* _SET TASK_
Everything in the listing below from the line containing "mb.box(-6.2, -2.0, 14.2, 16.7, -.1, 0, M_darkroom);" through the line containing "mb.box(-5.29, -4.77, 16.5, 16.6, 0, 1.386, M_darkroom);" should be repeated exactly; leave out every other line.

* _AVAILABLE DATA_
·····
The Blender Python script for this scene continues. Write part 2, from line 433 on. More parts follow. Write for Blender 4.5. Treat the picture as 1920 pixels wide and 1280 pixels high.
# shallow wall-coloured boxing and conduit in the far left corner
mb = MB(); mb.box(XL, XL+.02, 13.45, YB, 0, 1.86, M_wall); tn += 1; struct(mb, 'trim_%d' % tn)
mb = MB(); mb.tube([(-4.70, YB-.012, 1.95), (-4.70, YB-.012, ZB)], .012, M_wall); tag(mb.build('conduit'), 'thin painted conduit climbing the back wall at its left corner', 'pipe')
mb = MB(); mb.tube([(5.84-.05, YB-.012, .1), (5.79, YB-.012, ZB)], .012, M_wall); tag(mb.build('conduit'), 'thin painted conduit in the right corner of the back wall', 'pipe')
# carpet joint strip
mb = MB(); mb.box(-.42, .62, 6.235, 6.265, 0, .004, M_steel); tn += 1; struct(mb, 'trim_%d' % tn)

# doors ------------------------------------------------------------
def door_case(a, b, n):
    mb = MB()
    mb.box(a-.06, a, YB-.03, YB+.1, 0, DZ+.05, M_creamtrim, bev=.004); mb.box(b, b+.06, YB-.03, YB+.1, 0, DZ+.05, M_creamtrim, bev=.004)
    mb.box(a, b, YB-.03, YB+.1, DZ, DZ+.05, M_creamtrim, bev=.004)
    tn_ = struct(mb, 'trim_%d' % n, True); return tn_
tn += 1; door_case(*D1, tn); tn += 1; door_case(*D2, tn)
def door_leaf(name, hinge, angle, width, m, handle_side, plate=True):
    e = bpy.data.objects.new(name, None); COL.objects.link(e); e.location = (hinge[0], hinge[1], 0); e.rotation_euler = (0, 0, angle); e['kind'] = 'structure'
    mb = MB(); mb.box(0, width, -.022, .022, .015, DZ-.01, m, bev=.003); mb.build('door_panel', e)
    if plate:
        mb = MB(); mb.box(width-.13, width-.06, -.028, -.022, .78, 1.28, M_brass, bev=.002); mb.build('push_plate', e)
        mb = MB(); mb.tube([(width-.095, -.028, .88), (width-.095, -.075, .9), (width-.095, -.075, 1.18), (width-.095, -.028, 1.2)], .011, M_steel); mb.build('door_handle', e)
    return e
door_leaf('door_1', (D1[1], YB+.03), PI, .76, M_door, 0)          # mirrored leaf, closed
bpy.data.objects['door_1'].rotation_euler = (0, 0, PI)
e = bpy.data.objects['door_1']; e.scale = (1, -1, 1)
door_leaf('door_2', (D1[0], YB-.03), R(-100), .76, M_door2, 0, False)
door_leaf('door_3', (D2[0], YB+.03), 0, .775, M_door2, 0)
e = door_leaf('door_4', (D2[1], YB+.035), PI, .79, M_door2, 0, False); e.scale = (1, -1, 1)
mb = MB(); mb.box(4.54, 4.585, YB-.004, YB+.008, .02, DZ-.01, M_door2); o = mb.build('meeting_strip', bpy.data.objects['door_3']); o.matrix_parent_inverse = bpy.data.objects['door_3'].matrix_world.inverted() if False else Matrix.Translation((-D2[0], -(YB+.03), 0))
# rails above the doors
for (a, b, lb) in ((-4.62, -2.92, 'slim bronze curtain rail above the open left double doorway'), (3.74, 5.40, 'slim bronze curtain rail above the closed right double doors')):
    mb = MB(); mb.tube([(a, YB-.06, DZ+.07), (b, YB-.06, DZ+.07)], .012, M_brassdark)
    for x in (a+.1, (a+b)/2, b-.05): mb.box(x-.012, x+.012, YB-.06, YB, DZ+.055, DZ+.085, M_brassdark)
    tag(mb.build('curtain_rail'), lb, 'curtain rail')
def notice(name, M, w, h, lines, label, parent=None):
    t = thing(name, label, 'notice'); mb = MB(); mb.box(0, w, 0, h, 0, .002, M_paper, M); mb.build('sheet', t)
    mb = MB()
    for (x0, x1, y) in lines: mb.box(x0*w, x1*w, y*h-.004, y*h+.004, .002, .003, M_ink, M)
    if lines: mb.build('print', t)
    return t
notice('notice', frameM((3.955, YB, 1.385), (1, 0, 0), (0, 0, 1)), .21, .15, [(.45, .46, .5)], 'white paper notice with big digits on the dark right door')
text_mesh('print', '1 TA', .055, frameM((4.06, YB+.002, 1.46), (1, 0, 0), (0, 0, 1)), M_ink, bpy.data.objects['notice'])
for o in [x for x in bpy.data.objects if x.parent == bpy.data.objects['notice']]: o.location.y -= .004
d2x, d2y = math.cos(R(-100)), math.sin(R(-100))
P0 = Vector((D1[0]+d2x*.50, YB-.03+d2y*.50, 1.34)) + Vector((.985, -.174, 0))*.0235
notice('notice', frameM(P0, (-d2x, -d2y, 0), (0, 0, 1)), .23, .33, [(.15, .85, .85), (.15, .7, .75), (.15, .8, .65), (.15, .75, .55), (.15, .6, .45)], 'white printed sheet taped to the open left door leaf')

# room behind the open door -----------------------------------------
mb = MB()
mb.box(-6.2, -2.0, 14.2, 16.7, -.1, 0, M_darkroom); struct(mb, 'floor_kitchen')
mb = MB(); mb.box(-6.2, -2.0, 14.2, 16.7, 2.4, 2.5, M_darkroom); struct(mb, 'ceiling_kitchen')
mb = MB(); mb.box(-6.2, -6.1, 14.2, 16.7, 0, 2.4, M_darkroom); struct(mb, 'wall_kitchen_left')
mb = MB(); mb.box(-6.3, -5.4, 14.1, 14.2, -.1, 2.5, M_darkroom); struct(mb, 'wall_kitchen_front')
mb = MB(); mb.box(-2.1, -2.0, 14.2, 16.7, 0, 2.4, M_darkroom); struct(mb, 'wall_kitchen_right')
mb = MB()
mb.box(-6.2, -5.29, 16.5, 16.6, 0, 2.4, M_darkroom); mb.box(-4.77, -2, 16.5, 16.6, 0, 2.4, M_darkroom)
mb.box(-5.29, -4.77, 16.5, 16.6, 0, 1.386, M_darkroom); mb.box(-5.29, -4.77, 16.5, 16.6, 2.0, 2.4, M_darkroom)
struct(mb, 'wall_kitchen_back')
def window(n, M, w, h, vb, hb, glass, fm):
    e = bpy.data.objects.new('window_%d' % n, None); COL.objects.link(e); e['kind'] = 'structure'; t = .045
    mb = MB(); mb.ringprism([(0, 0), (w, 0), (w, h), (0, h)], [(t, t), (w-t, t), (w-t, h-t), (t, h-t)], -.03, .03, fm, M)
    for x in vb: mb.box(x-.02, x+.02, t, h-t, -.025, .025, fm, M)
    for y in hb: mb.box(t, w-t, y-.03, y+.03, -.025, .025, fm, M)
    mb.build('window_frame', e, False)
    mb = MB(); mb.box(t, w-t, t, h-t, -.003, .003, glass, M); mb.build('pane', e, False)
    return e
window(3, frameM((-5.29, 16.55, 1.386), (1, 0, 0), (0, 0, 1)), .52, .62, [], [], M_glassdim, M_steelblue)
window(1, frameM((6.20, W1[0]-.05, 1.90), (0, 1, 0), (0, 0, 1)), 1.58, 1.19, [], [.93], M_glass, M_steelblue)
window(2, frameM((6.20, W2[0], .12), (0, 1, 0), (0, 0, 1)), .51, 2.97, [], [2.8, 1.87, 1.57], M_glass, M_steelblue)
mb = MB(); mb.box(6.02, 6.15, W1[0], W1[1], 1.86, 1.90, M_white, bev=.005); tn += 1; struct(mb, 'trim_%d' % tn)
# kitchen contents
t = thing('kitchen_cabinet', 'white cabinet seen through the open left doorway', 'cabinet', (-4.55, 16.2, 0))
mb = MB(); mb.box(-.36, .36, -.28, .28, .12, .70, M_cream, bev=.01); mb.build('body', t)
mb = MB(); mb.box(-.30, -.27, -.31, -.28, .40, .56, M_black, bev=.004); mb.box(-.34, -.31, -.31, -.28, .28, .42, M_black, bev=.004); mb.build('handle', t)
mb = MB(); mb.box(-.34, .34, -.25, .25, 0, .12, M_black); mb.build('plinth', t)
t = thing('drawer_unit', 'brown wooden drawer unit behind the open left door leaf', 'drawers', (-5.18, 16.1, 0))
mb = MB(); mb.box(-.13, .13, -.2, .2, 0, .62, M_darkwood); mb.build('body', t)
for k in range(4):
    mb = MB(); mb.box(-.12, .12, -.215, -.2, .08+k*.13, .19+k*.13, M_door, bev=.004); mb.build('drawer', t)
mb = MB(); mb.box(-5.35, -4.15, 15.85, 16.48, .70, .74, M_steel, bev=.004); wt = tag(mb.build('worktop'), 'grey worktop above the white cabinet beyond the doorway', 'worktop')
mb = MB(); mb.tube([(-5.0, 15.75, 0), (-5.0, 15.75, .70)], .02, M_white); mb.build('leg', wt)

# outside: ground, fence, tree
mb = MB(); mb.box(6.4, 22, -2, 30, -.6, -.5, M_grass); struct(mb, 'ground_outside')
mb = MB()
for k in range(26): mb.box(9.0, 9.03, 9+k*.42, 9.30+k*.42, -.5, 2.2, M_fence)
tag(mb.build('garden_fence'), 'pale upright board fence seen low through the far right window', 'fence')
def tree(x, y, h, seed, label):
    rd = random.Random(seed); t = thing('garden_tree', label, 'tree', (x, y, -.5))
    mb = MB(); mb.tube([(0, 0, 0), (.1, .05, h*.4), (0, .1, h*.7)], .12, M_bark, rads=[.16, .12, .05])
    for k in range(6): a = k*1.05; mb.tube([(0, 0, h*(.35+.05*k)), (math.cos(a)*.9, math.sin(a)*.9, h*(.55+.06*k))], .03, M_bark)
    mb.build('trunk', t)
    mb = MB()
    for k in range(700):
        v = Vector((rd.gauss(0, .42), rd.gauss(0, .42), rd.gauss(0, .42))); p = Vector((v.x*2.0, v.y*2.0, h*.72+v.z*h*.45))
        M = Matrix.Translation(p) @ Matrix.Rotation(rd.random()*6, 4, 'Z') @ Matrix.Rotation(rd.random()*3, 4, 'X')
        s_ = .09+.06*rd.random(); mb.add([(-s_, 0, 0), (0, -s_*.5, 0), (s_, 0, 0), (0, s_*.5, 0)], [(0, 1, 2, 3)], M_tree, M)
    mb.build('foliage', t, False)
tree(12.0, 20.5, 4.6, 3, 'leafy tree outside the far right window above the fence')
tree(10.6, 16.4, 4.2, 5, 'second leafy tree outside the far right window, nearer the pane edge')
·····
* _OUTPUT FOR THIS TASK_
mb.box(-6.2, -2.0, 14.2, 16.7, -.1, 0, M_darkroom); struct(mb, 'floor_kitchen')
mb = MB(); mb.box(-6.2, -2.0, 14.2, 16.7, 2.4, 2.5, M_darkroom); struct(mb, 'ceiling_kitchen')
mb = MB(); mb.box(-6.2, -6.1, 14.2, 16.7, 0, 2.4, M_darkroom); struct(mb, 'wall_kitchen_left')
mb = MB(); mb.box(-6.3, -5.4, 14.1, 14.2, -.1, 2.5, M_darkroom); struct(mb, 'wall_kitchen_front')
mb = MB(); mb.box(-2.1, -2.0, 14.2, 16.7, 0, 2.4, M_darkroom); struct(mb, 'wall_kitchen_right')
mb = MB()
mb.box(-6.2, -5.29, 16.5, 16.6, 0, 2.4, M_darkroom); mb.box(-4.77, -2, 16.5, 16.6, 0, 2.4, M_darkroom)
mb.box(-5.29, -4.77, 16.5, 16.6, 0, 1.386, M_darkroom); mb.box(-5.29, -4.77, 16.5, 16.6, 2.0, 2.4, M_darkroom)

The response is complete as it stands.